Exercise goal: Report every line in the listing below where the string "scene" shows up.

******

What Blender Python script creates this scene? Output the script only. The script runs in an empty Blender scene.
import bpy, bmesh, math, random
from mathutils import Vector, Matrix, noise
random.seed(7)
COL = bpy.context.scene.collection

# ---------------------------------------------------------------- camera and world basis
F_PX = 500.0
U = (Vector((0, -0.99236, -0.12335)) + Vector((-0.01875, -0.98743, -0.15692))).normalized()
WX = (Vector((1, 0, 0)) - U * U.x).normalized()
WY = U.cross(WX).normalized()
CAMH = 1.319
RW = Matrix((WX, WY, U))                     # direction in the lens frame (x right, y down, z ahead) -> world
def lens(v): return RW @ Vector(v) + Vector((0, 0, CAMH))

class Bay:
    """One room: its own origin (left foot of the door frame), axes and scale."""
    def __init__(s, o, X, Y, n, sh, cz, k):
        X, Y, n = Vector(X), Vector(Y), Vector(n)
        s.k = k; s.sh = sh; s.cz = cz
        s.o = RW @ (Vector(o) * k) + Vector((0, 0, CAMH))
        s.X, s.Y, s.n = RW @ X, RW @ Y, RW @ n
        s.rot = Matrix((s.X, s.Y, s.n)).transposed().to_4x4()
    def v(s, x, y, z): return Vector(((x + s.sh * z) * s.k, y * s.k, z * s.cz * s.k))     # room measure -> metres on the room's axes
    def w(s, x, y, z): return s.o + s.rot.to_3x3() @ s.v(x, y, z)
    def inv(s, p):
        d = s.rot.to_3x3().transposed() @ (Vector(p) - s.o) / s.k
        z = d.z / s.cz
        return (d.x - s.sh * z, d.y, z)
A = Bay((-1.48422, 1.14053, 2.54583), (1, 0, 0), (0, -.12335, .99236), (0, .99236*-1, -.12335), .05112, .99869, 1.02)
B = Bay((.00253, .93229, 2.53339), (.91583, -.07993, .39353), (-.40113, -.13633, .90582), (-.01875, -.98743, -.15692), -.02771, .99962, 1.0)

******

Completed task:
What Blender Python script creates this scene? Output the script only. The script runs in an empty Blender scene.
COL = bpy.context.scene.collection